> [Requirements] Please repeat only the stretch of records running from the first line through the line that contains "400), (963.4, 400)])".

> [Scripts that build scenes]
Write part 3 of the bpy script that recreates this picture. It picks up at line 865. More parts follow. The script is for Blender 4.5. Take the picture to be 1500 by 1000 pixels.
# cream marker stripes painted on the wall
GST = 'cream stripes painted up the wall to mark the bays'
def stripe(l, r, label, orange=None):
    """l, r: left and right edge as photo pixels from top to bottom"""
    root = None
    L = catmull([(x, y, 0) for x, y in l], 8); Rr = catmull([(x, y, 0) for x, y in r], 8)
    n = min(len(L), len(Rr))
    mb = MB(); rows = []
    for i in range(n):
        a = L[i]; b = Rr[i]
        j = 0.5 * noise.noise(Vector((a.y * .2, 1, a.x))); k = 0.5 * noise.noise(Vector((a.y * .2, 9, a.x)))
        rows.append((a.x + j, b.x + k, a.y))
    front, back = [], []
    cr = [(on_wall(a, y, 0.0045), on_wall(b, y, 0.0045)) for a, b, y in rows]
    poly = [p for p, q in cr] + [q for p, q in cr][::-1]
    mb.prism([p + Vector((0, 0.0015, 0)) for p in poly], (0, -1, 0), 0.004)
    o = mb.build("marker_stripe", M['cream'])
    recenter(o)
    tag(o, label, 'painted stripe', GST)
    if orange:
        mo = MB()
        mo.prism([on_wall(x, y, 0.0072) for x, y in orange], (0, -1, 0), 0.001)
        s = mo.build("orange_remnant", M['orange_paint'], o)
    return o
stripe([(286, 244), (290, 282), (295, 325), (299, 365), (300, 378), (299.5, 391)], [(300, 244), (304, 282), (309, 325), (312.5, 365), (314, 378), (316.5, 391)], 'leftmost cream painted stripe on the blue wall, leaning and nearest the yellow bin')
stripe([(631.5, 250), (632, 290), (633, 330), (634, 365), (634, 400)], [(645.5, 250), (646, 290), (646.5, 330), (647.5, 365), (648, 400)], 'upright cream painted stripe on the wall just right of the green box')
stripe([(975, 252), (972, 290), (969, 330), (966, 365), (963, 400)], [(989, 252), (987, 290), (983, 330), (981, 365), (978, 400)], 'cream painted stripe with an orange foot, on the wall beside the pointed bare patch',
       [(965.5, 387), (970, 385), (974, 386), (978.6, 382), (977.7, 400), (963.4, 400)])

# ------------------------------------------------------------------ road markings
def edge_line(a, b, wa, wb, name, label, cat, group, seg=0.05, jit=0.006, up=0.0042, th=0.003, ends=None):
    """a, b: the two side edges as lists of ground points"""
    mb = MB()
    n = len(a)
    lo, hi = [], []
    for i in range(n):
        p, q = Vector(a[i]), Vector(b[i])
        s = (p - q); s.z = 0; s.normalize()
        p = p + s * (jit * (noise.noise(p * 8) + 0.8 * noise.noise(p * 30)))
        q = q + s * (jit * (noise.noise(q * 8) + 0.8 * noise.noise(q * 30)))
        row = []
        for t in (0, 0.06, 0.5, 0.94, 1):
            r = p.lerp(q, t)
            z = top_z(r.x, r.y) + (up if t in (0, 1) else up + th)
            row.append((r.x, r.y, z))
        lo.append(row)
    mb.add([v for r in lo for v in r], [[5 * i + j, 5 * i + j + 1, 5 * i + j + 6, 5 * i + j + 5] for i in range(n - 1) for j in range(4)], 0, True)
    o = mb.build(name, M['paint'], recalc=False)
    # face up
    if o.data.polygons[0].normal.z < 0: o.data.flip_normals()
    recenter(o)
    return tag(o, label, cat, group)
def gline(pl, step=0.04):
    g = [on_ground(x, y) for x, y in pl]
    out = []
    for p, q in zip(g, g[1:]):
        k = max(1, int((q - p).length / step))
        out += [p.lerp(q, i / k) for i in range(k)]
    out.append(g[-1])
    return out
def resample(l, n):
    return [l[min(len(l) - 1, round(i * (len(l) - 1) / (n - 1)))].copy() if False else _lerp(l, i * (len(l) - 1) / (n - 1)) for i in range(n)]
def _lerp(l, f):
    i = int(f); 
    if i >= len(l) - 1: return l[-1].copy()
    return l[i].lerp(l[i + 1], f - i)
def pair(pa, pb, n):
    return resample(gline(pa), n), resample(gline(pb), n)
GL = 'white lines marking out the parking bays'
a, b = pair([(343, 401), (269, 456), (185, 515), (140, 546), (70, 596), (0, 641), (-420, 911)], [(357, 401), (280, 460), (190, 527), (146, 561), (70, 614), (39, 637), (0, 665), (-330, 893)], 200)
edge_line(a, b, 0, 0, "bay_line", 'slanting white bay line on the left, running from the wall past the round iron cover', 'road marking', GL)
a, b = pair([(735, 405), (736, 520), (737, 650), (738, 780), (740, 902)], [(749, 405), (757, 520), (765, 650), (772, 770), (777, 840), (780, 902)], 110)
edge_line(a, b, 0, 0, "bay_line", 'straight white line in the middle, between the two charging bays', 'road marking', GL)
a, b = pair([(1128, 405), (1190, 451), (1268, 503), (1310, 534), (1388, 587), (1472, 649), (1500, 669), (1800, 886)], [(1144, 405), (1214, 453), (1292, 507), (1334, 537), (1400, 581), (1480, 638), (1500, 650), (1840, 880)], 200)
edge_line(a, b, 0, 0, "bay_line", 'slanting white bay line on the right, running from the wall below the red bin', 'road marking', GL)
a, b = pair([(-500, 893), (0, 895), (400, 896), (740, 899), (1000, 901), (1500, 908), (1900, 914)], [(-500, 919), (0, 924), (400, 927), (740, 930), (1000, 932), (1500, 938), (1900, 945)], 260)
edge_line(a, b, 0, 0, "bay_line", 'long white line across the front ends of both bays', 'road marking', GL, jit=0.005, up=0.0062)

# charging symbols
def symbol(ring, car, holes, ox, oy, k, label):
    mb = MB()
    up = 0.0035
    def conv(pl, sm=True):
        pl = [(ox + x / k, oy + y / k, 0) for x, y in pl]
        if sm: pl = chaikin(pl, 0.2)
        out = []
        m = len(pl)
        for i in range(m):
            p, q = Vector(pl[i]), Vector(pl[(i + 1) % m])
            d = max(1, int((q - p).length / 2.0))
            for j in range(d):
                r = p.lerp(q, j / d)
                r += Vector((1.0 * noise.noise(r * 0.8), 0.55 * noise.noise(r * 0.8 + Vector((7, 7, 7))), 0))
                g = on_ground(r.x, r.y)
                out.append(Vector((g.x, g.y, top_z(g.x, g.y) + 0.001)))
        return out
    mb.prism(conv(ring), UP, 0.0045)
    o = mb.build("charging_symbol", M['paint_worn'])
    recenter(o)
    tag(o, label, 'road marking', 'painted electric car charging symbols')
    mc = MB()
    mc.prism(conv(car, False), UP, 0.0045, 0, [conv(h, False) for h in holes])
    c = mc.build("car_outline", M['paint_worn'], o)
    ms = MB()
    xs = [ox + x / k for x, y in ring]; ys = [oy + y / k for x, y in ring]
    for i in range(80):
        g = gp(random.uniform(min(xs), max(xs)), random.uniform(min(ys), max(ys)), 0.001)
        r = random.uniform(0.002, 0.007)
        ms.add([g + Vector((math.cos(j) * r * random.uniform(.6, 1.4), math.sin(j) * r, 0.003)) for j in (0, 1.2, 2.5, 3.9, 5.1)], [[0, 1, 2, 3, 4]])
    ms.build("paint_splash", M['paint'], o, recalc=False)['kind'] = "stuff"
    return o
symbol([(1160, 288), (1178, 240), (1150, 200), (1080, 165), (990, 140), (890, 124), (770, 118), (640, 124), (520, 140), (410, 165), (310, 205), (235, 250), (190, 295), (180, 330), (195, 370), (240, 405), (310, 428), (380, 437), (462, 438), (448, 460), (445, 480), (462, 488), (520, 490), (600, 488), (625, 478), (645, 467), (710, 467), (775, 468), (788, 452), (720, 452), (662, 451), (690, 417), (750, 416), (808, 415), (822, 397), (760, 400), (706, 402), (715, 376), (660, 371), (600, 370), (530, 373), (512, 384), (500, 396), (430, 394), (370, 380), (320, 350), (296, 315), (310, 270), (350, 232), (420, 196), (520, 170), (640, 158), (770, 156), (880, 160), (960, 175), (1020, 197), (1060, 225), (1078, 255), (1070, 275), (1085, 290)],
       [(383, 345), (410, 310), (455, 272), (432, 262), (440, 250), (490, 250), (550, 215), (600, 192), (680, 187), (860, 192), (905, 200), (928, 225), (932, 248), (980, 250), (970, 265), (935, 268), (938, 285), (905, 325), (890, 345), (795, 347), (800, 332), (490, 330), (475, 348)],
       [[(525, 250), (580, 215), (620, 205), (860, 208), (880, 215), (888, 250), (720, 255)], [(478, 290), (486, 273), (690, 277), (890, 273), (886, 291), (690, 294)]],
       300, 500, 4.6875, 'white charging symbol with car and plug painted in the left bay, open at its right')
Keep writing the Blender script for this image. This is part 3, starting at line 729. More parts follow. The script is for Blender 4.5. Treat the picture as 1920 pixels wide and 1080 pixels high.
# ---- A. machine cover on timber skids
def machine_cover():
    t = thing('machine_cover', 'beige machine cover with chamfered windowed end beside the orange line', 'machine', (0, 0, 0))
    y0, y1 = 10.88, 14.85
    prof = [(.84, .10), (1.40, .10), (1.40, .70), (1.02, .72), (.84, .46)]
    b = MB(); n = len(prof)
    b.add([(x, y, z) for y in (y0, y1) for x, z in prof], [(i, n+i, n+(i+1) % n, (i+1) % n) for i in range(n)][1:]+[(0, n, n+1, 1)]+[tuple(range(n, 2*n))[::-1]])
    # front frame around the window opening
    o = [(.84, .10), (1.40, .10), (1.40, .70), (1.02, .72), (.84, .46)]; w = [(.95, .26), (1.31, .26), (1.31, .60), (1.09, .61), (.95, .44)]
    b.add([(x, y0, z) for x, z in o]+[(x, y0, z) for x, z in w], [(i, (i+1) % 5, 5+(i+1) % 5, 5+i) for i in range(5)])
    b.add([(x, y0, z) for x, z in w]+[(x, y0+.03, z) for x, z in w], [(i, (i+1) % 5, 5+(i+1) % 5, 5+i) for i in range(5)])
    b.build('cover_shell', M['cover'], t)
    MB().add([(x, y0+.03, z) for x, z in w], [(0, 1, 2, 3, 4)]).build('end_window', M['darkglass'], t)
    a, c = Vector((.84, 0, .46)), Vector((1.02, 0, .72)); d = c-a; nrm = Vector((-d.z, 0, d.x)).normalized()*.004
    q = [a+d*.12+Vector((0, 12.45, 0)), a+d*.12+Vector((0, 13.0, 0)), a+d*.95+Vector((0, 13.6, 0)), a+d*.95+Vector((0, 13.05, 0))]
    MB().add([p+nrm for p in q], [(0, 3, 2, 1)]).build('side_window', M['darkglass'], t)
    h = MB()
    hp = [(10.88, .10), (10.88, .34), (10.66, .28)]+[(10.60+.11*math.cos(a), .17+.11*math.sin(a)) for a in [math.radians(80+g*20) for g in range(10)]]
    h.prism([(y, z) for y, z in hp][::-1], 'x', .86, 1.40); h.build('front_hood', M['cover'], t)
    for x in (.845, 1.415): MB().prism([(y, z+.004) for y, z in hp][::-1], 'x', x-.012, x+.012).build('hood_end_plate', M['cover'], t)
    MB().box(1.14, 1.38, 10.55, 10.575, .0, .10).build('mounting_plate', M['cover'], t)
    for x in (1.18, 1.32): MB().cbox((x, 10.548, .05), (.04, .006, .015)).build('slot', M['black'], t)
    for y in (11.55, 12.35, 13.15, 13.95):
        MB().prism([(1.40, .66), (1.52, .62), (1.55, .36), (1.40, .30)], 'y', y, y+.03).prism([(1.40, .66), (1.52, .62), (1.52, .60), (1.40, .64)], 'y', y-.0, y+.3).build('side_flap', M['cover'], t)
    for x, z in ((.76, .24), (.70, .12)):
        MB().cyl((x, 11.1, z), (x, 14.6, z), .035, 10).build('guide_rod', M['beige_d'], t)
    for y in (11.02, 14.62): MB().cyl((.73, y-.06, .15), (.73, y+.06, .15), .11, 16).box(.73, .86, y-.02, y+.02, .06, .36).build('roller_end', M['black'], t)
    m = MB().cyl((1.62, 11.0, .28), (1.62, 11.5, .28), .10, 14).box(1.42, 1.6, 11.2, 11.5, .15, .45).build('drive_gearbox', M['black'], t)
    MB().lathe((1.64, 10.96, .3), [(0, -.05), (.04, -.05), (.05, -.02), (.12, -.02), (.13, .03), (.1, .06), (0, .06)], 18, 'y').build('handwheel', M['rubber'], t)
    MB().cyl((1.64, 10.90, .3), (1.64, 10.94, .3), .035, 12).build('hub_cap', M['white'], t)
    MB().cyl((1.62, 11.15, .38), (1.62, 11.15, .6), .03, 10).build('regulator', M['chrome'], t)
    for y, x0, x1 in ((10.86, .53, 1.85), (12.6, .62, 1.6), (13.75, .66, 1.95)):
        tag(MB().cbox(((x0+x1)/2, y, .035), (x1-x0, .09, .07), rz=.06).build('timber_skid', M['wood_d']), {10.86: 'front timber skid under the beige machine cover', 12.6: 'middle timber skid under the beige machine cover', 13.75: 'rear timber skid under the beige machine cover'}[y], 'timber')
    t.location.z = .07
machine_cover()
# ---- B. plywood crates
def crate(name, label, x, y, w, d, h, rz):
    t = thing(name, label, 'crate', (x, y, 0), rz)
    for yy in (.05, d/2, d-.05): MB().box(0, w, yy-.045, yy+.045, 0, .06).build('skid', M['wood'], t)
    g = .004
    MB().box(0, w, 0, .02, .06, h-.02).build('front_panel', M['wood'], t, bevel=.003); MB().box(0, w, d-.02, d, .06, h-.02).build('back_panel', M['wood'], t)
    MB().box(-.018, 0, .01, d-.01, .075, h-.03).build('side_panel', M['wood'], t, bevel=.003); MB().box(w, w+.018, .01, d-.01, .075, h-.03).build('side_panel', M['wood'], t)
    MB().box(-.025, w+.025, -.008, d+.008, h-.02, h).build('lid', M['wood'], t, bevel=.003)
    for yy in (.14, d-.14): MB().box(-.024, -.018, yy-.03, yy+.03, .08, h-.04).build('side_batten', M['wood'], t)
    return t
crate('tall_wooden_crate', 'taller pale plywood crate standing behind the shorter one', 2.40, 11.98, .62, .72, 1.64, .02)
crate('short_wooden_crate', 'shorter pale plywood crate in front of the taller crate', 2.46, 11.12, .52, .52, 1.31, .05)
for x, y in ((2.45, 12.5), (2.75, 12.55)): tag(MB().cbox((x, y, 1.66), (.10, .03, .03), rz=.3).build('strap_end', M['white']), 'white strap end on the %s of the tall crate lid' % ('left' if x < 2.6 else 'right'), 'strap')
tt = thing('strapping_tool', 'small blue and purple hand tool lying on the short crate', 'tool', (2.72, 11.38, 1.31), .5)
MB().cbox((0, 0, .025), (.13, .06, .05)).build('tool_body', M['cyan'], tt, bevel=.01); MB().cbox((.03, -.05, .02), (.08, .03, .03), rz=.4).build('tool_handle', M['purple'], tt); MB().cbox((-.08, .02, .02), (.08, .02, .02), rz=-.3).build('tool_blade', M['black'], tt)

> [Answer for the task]
Write part 3 of the bpy script that recreates this picture. It picks up at line 865. More parts follow. The script is for Blender 4.5. Take the picture to be 1500 by 1000 pixels.
# cream marker stripes painted on the wall
GST = 'cream stripes painted up the wall to mark the bays'
def stripe(l, r, label, orange=None):
    """l, r: left and right edge as photo pixels from top to bottom"""
    root = None
    L = catmull([(x, y, 0) for x, y in l], 8); Rr = catmull([(x, y, 0) for x, y in r], 8)
    n = min(len(L), len(Rr))
    mb = MB(); rows = []
    for i in range(n):
        a = L[i]; b = Rr[i]
        j = 0.5 * noise.noise(Vector((a.y * .2, 1, a.x))); k = 0.5 * noise.noise(Vector((a.y * .2, 9, a.x)))
        rows.append((a.x + j, b.x + k, a.y))
    front, back = [], []
    cr = [(on_wall(a, y, 0.0045), on_wall(b, y, 0.0045)) for a, b, y in rows]
    poly = [p for p, q in cr] + [q for p, q in cr][::-1]
    mb.prism([p + Vector((0, 0.0015, 0)) for p in poly], (0, -1, 0), 0.004)
    o = mb.build("marker_stripe", M['cream'])
    recenter(o)
    tag(o, label, 'painted stripe', GST)
    if orange:
        mo = MB()
        mo.prism([on_wall(x, y, 0.0072) for x, y in orange], (0, -1, 0), 0.001)
        s = mo.build("orange_remnant", M['orange_paint'], o)
    return o
stripe([(286, 244), (290, 282), (295, 325), (299, 365), (300, 378), (299.5, 391)], [(300, 244), (304, 282), (309, 325), (312.5, 365), (314, 378), (316.5, 391)], 'leftmost cream painted stripe on the blue wall, leaning and nearest the yellow bin')
stripe([(631.5, 250), (632, 290), (633, 330), (634, 365), (634, 400)], [(645.5, 250), (646, 290), (646.5, 330), (647.5, 365), (648, 400)], 'upright cream painted stripe on the wall just right of the green box')
stripe([(975, 252), (972, 290), (969, 330), (966, 365), (963, 400)], [(989, 252), (987, 290), (983, 330), (981, 365), (978, 400)], 'cream painted stripe with an orange foot, on the wall beside the pointed bare patch',
       [(965.5, 387), (970, 385), (974, 386), (978.6, 382), (977.7, 400), (963.4, 400)])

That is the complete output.